▶ _Directions_
Starting at the first line of the data, print each line verbatim up to and including the line bearing "sc = bpy.context.scene", omitting pictures.

▶ _Recorded data_
╭──
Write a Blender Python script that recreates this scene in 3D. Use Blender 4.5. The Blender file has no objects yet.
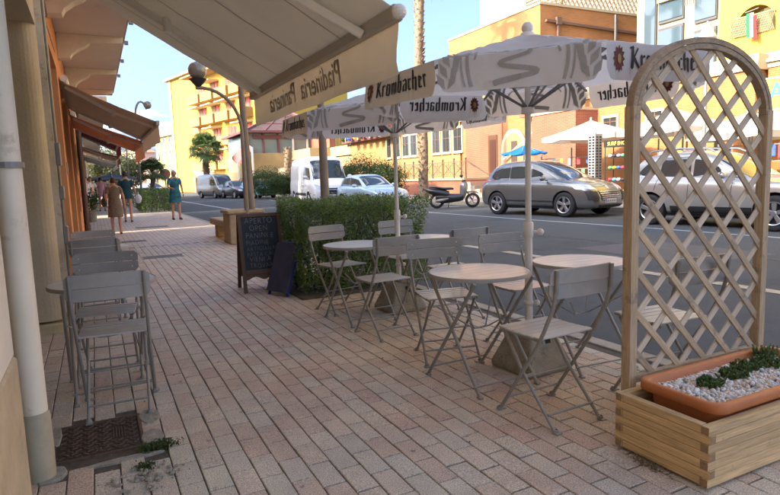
import bpy, bmesh, math, random
import numpy as np
from mathutils import Vector, Matrix
from mathutils.bvhtree import BVHTree
random.seed(7); rng = np.random.default_rng(7)
R = math.radians
col = bpy.context.scene.collection
sc = bpy.context.scene

# ---------------------------------------------------------------- camera
CH = 1.25
ROT = ((0.8929131293, 0.0836304817, -0.4423935873), (-0.4489632089, 0.0917644397, -0.8888258123), (-0.0337369312, 0.9922626820, 0.1194846824))
cam_d = bpy.data.cameras.new('camera'); cam = bpy.data.objects.new('camera', cam_d); col.objects.link(cam)
cam_d.sensor_width = 36; cam_d.lens = 586/780*36; cam_d.clip_start = .05; cam_d.clip_end = 2000
cam.matrix_world = Matrix.Translation((0, 0, CH)) @ Matrix(ROT).to_4x4()
sc.camera = cam
# ---------------------------------------------------------------- light
SUN_EL = 27.0; SUN_AZ = 3.0       # the sun's light travels towards +X, a few degrees towards +Y
w = bpy.data.worlds.new("World"); sc.world = w; w.use_nodes = True
nt = w.node_tree; nt.nodes.clear()
out = nt.nodes.new('ShaderNodeOutputWorld'); bg = nt.nodes.new('ShaderNodeBackground')
sky = nt.nodes.new('ShaderNodeTexSky'); sky.sky_type = 'NISHITA'; sky.sun_disc = False
sky.sun_elevation = R(SUN_EL); sky.sun_rotation = R(-90 - SUN_AZ); sky.air_density = .44; sky.dust_density = 5.0; sky.ozone_density = 3.0
tc = nt.nodes.new('ShaderNodeTexCoord'); mp = nt.nodes.new('ShaderNodeMapping'); mp.inputs['Scale'].default_value = (1.3, 2.2, 6.5)
mp.inputs['Rotation'].default_value = (0, R(8), R(20)); mp.inputs['Location'].default_value = (.35, .1, .2)
ns = nt.nodes.new('ShaderNodeTexNoise'); ns.inputs['Scale'].default_value = 1.7; ns.inputs['Detail'].default_value = 7; ns.inputs['Roughness'].default_value = .62
cr = nt.nodes.new('ShaderNodeValToRGB'); cr.color_ramp.elements[0].position = .54; cr.color_ramp.elements[0].color = (0, 0, 0, 1)
cr.color_ramp.elements[1].position = .8; cr.color_ramp.elements[1].color = (.55, .55, .55, 1)
mx = nt.nodes.new('ShaderNodeMixRGB'); mx.inputs['Color2'].default_value = (18, 18, 18, 1)
nt.links.new(tc.outputs['Generated'], mp.inputs['Vector']); nt.links.new(mp.outputs[0], ns.inputs['Vector'])
nt.links.new(ns.outputs['Fac'], cr.inputs['Fac']); nt.links.new(cr.outputs['Color'], mx.inputs['Fac'])
nt.links.new(sky.outputs[0], mx.inputs['Color1']); nt.links.new(mx.outputs[0], bg.inputs['Color'])
bg.inputs['Strength'].default_value = .15
nt.links.new(bg.outputs[0], out.inputs['Surface'])
sl = bpy.data.lights.new('sun', 'SUN'); so = bpy.data.objects.new('sun', sl); col.objects.link(so)
sl.energy = 2.0; sl.angle = R(.5); sl.color = (1, .81, .56)
tr = Vector((math.cos(R(SUN_EL))*math.cos(R(SUN_AZ)), math.cos(R(SUN_EL))*math.sin(R(SUN_AZ)), -math.sin(R(SUN_EL))))
so.rotation_euler = tr.to_track_quat('-Z', 'Y').to_euler()
sc.view_settings.view_transform = 'Standard'; sc.view_settings.look = 'None'; sc.view_settings.gamma = 1
sc.view_settings.exposure = 2.4
sc.cycles.max_bounces = 8; sc.cycles.transparent_max_bounces = 12

# ---------------------------------------------------------------- pixel helpers (photograph pixels to world points on a real plane)
_Rm = Matrix(ROT)
def _ray(x, y): return _Rm @ Vector(((x-390)/586, (247.5-y)/586, -1))
def PZ(x, y, z=0.0):
    d = _ray(x, y); return Vector((0, 0, CH)) + d*((z-CH)/d.z)
def PX(x, y, X):
    d = _ray(x, y); return Vector((0, 0, CH)) + d*(X/d.x)
def PY(x, y, Y):
    d = _ray(x, y); return Vector((0, 0, CH)) + d*(Y/d.y)
def PD(x, y, D): return Vector((0, 0, CH)) + _ray(x, y)*D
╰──
▶ _Exercise answer_
Write a Blender Python script that recreates this scene in 3D. Use Blender 4.5. The Blender file has no objects yet.
import bpy, bmesh, math, random
import numpy as np
from mathutils import Vector, Matrix
from mathutils.bvhtree import BVHTree
random.seed(7); rng = np.random.default_rng(7)
R = math.radians
col = bpy.context.scene.collection
sc = bpy.context.scene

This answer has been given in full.